The “rails,” or stone-circles, surrounding the Indian Topes are often of as much importance as the Topes themselves; and in the case of Sanchi and Amravati, are even more important. As with the Topes, they are sepulchral in origin. “The circles of rude stones found all over Europe certainly are so in most cases. They may sometimes enclose holy spots, and may possibly have in some instances places of assembly, though this is improbable. Their application to the purposes of ancestral worship is, however, not only probable, but appropriate. Sometimes a circle of stones encloses a sepulchral mound, as at New Grange in Ireland, and very frequently in Scandinavia and Algeria. In India rude stone circles are of frequent occurrence.” Some hundreds are found in the neighbourhood of Amravati alone, and all are sepulchral; but like the Topes when adopted by the Buddhists, they were “sublimated into a symbol instead of a reality.”

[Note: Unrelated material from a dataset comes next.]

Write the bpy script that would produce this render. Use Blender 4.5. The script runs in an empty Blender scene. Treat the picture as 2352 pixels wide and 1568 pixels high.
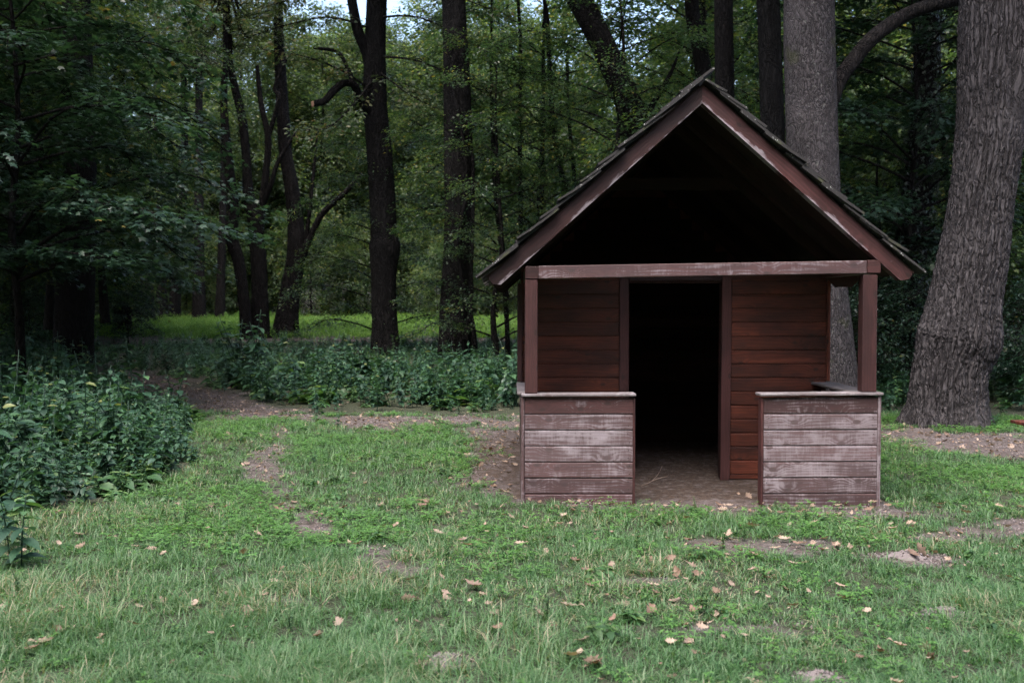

Reference must briefly be made to another group of early Buddhist monuments, the lats or stembhas, of which very few are now extant in India, the British engineer having used them for his roads, and the native zemindar for his rice or sugar mills. Those erected by Asoka are uniform in character: circular stone shafts, monoliths, thirty or forty feet high, and surmounted by a capital of a bell-shaped or falling leaf form, imitated from the later Grecian architecture. They were erected in order that certain edicts might be engraved upon them, which Asoka desired to keep constantly in the remembrance and before the eyes of his subjects. But in the fifth century, those raised by the Guptas had no other object than to perpetuate the name and fame of their royal founders.


The Topes at Sanchi form part of a large group of Topes situated between the towns of Bhilsa and Bhopul in Central India. They range over an area about seventeen miles from east to west, and about ten miles from north to south, in five or six different clusters, and number in all between forty and fifty of various dimensions. It is believed that the smallest are merely the places of interment of local chiefs; others are strictly Dagobas, or relic-shrines; while the largest is a chaitya or stupa, designed apparently to consecrate some sacred spot, or perpetuate the memory of some remarkable event in Buddhist history.

Architecturally speaking, it consists, first, of a basement 121 feet in diameter and 14 feet in height. This is surmounted by a platform or procession path, within which the dome or tumulus itself rises in the shape of a truncated hemisphere to a height of 39 feet. The summit is a level area, measuring 34 feet across, and surrounded by a circular railing or barrier of stones, which enclosed a square Tu or reliquary, 11½ feet square, and this in its turn enclosed a circular support for the sacred and symbolic umbrella that always crowned these edifices.

At a distance of 9½ feet from the base, the tope is encircled by a rail, eleven feet high, and consisting apparently of one hundred pillars, exclusive of the gateways. Each pillar seems to have been the gift of an individual, and even the rails between them have apparently been contributed by different persons. The rail or circle is devoid of sculpture; but four gateways which were added to it about the Christian era are covered with sculptured work of the most elaborate kind.

The human figures represented in these sculptures belong in the main to two great races. One of them is easily recognised as “Hindus,”—“meaning by that term the civilized race who formerly occupied the valley of the Ganges, and who, from their capitals of Ayodhyâ and Indraprastha or Pâtaliputra (Palibothra), had been the dominant class in India for at least two thousand years before the time to which we are now referring.” It may be taken as proved that these people were originally pure immigrant Aryans, but by intermixture with other races their blood took, as it were, a new colouring, though they did not lose the civilisation and pre-eminence which they owed to their intellectual superiority.

We know them in the sculptures by their costume; by the dhoti, wrapped round the loins exactly as it is worn now-a-days; the chadder over their shoulders; and the turban on their heads. So much for the dress of the men; of the undress of the women it is more difficult to speak. They are always decorated with enormous bangles about the wrists and ankles, and strings of beads round the neck; but with the exception of a bead belt round the body below the waist they wear little body clothing. From this belt slips of cloth are sometimes suspended, more generally at the sides or behind than in front,—and sometimes also a cloth not unlike a dhoti, invariably of transparent texture. This scantiness of attire can hardly be regarded as finding compensation in the dimensions and amplitude of the head-dress, which, consisting of two long plaits of hair mixed with beads, and a thick roll of cloth, forms almost a kind of tippet, covering the whole of the woman’s back.

Mr. Fergusson remarks:[50]

“It is, however, not only in the Topes that this absence of dress is so conspicuous. In all the sculptures at Karli, or Ellora, or Mahavellipore, or in the paintings in Ajanta, the same peculiarity is observable. Everywhere, indeed, before the Mahometan conquest, nudity in India conveyed no sense of indecency. The wife and mother of Buddha are at times represented in this manner. The queen on her throne, the female disciples of Buddha, listening to his exhortations, and on every public occasion on which women take part in what is going on, the costume is the same. It is equally remarkable that in those days those unveiled females seem to have taken part in every public transaction and show, and to have mixed with the men as freely as women do in Europe at the present day.